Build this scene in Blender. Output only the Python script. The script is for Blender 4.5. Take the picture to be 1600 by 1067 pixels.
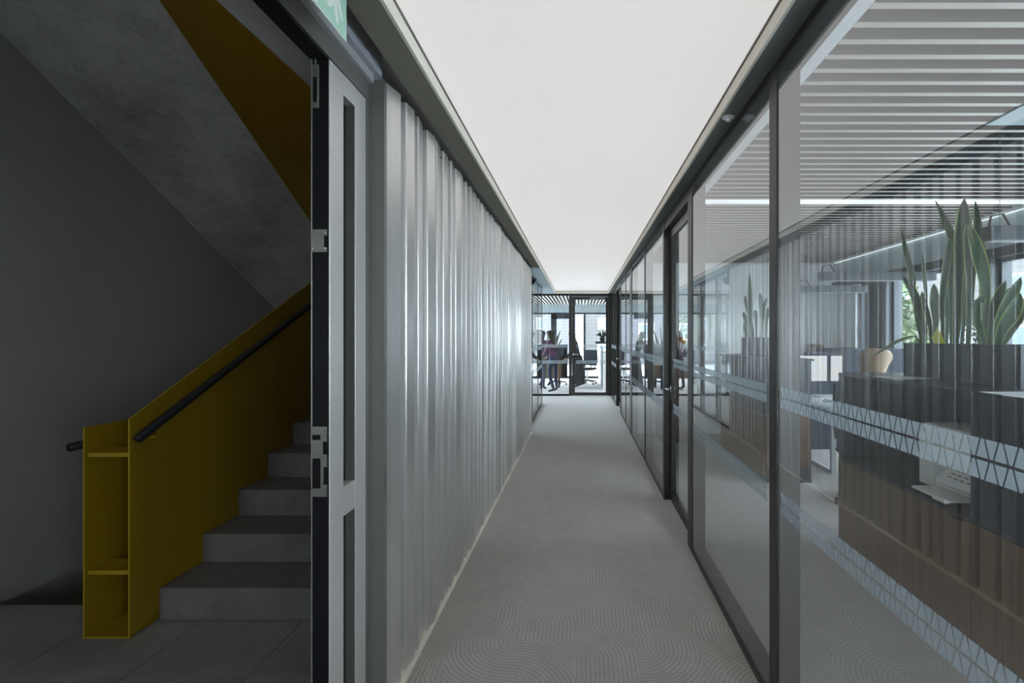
==
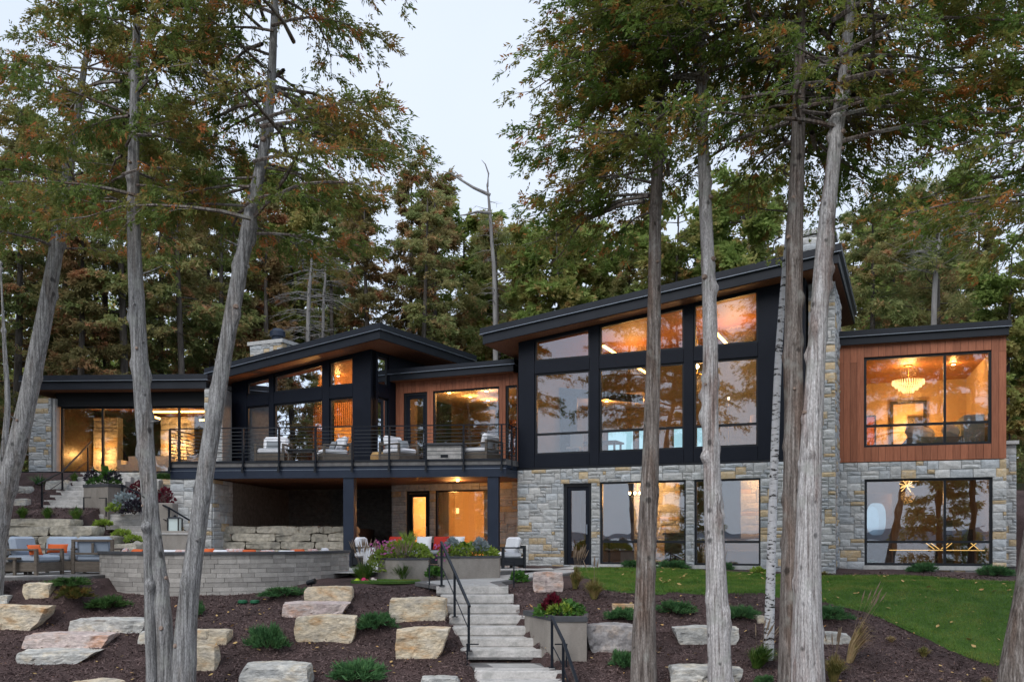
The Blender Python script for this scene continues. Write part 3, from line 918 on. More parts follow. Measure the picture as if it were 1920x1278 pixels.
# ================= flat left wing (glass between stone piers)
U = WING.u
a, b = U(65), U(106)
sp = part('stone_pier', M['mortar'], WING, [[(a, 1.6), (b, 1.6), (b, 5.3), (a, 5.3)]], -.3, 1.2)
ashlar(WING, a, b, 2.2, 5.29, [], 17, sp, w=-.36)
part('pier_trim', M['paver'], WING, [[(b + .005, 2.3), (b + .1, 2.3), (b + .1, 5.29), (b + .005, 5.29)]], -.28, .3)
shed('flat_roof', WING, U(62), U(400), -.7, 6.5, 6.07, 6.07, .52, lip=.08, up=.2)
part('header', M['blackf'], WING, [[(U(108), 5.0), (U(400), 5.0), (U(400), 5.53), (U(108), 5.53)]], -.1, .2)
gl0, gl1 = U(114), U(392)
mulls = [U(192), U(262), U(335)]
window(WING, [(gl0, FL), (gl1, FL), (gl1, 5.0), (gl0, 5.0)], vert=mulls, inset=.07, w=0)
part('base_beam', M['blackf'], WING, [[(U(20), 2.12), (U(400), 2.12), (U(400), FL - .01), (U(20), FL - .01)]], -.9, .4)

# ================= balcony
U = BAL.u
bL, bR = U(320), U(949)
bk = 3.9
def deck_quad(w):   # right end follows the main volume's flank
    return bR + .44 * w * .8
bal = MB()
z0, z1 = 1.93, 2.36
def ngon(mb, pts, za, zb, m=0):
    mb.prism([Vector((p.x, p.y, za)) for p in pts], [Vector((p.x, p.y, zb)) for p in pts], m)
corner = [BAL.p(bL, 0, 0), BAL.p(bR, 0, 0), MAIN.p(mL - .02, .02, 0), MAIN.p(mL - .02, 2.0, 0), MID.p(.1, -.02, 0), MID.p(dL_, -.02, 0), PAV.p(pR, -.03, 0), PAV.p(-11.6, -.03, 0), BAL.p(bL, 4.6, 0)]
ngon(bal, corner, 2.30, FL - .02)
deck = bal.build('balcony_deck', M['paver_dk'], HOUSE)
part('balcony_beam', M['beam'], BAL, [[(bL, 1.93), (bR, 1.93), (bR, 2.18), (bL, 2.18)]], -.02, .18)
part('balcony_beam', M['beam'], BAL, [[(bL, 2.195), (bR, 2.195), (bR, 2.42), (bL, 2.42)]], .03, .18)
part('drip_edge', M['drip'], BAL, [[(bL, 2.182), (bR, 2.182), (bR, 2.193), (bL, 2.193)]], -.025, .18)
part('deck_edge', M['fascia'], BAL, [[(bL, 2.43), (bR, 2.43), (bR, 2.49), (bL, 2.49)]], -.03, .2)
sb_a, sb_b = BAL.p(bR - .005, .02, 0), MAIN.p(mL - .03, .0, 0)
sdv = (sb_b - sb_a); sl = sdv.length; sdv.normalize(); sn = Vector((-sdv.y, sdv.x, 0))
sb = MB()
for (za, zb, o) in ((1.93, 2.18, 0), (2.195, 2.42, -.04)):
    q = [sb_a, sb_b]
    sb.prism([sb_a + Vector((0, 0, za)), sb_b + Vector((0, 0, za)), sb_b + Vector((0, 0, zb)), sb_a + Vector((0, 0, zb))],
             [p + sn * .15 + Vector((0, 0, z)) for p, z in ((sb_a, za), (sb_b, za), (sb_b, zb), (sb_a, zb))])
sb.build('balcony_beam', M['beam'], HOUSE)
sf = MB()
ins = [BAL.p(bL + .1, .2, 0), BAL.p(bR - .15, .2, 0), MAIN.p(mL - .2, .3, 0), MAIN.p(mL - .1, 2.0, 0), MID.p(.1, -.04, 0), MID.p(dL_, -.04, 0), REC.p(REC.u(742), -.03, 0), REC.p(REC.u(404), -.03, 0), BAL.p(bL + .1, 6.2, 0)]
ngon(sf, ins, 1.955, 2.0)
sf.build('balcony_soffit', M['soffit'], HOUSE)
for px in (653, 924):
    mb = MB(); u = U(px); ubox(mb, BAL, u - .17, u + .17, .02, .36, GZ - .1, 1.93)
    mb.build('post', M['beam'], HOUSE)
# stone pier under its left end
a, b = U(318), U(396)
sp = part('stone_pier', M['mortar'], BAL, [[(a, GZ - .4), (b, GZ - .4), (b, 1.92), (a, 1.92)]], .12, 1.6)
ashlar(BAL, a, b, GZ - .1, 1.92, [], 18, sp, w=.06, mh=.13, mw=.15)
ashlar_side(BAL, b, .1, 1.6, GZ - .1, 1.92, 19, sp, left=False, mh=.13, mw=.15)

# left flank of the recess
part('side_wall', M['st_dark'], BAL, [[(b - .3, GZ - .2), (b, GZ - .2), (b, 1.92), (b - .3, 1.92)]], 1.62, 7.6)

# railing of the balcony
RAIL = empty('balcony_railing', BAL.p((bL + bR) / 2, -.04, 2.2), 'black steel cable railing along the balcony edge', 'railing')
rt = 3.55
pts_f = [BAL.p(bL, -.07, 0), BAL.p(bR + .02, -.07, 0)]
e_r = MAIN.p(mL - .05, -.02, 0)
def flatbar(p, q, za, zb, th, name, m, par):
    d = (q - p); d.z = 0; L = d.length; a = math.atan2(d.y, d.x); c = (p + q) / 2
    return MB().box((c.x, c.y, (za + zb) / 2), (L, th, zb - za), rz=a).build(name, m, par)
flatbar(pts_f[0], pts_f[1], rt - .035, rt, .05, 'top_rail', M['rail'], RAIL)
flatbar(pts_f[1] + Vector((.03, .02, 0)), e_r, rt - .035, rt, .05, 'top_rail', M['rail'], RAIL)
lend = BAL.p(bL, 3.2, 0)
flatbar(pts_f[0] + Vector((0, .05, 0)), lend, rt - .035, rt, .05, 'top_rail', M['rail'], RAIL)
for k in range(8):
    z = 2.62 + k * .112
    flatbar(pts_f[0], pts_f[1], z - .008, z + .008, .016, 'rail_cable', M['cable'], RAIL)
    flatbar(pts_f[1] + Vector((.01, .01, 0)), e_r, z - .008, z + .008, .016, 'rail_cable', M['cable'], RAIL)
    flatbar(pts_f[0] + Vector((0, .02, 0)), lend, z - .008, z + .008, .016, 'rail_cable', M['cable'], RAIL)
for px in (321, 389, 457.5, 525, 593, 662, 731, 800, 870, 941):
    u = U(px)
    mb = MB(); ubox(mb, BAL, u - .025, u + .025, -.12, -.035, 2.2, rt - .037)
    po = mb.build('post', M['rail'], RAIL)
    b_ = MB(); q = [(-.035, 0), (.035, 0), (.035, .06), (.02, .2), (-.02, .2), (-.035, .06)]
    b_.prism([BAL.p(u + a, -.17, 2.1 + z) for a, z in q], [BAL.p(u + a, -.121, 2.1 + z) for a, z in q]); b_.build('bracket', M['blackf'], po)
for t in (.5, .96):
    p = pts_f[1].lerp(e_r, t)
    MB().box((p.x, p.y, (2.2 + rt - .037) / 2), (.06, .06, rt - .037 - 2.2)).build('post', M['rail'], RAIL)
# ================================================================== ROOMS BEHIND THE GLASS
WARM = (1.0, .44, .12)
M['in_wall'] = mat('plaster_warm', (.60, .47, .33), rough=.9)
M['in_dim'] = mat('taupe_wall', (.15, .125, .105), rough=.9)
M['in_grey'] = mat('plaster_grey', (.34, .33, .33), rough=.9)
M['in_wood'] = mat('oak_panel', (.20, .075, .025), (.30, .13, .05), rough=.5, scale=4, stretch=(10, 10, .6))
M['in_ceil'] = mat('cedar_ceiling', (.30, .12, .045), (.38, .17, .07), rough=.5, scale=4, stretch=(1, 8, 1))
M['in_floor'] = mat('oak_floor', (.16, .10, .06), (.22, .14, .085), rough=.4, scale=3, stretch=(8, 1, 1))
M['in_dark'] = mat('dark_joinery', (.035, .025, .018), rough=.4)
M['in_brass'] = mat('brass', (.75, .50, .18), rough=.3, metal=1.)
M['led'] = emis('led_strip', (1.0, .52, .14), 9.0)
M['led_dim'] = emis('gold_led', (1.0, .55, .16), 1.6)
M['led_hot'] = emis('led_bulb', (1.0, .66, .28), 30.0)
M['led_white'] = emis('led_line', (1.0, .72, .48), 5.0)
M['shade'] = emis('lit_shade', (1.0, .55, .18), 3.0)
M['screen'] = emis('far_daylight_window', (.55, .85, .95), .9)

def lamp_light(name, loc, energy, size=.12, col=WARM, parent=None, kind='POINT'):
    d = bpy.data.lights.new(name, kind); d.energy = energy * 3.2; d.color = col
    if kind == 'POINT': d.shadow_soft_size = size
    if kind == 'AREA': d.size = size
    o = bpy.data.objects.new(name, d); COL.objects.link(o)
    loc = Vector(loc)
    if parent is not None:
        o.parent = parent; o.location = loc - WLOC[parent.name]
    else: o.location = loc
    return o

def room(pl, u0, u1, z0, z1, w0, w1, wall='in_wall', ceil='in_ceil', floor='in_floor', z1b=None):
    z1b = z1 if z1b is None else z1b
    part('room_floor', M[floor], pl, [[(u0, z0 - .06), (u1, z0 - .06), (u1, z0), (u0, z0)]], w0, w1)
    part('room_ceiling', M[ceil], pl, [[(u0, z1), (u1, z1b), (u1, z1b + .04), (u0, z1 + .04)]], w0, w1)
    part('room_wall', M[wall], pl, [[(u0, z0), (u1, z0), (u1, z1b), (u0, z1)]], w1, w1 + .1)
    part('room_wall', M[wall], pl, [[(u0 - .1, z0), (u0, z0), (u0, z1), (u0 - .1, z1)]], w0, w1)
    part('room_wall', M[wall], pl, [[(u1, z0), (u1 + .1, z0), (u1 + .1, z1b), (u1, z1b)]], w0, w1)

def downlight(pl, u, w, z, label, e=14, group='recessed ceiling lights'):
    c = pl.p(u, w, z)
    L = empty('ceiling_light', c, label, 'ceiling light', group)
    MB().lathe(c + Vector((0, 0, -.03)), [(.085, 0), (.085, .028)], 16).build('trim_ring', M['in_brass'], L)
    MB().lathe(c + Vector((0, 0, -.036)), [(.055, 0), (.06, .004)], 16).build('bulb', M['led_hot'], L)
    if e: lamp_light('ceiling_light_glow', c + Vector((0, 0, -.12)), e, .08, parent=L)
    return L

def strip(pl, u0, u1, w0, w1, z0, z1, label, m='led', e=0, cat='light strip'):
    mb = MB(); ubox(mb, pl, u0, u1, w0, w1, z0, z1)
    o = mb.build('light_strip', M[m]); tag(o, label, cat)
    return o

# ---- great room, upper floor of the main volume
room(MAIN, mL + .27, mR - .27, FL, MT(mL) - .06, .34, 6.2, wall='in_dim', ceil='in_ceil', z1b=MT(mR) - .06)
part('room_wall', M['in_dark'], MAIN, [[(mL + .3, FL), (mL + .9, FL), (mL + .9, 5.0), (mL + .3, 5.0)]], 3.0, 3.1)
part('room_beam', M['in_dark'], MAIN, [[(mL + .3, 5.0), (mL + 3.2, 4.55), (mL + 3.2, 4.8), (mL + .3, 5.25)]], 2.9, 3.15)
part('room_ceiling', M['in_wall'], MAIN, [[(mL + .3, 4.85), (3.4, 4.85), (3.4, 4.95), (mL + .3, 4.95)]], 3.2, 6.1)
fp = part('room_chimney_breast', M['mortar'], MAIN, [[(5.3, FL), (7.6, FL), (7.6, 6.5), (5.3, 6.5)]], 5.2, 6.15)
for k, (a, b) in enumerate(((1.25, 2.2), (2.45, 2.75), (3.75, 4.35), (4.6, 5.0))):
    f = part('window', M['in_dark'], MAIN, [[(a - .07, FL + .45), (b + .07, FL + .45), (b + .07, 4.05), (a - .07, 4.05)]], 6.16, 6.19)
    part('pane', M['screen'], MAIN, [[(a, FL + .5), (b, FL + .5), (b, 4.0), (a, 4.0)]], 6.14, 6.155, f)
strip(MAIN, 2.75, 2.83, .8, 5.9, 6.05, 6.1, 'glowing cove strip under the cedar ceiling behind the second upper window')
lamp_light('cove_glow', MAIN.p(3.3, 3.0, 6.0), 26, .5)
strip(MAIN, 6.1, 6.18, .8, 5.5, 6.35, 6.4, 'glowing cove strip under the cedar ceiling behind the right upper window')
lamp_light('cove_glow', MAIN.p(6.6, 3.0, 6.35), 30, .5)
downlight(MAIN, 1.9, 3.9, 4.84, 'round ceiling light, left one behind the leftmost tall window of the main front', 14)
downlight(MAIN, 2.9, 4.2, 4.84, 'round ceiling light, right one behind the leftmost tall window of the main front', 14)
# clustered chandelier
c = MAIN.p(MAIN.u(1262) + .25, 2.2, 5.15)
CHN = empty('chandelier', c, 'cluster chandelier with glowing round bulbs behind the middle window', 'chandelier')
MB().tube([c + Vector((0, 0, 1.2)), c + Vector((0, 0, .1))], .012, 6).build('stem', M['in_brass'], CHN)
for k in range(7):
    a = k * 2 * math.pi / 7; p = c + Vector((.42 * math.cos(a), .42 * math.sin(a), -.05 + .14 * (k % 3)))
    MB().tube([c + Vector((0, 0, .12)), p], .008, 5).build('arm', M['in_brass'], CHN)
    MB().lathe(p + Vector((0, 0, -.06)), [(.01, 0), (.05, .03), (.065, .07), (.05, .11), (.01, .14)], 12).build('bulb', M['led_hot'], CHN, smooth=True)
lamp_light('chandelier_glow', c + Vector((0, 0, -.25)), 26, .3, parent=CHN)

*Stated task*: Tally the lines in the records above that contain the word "Blender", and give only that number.

*Task result*: 2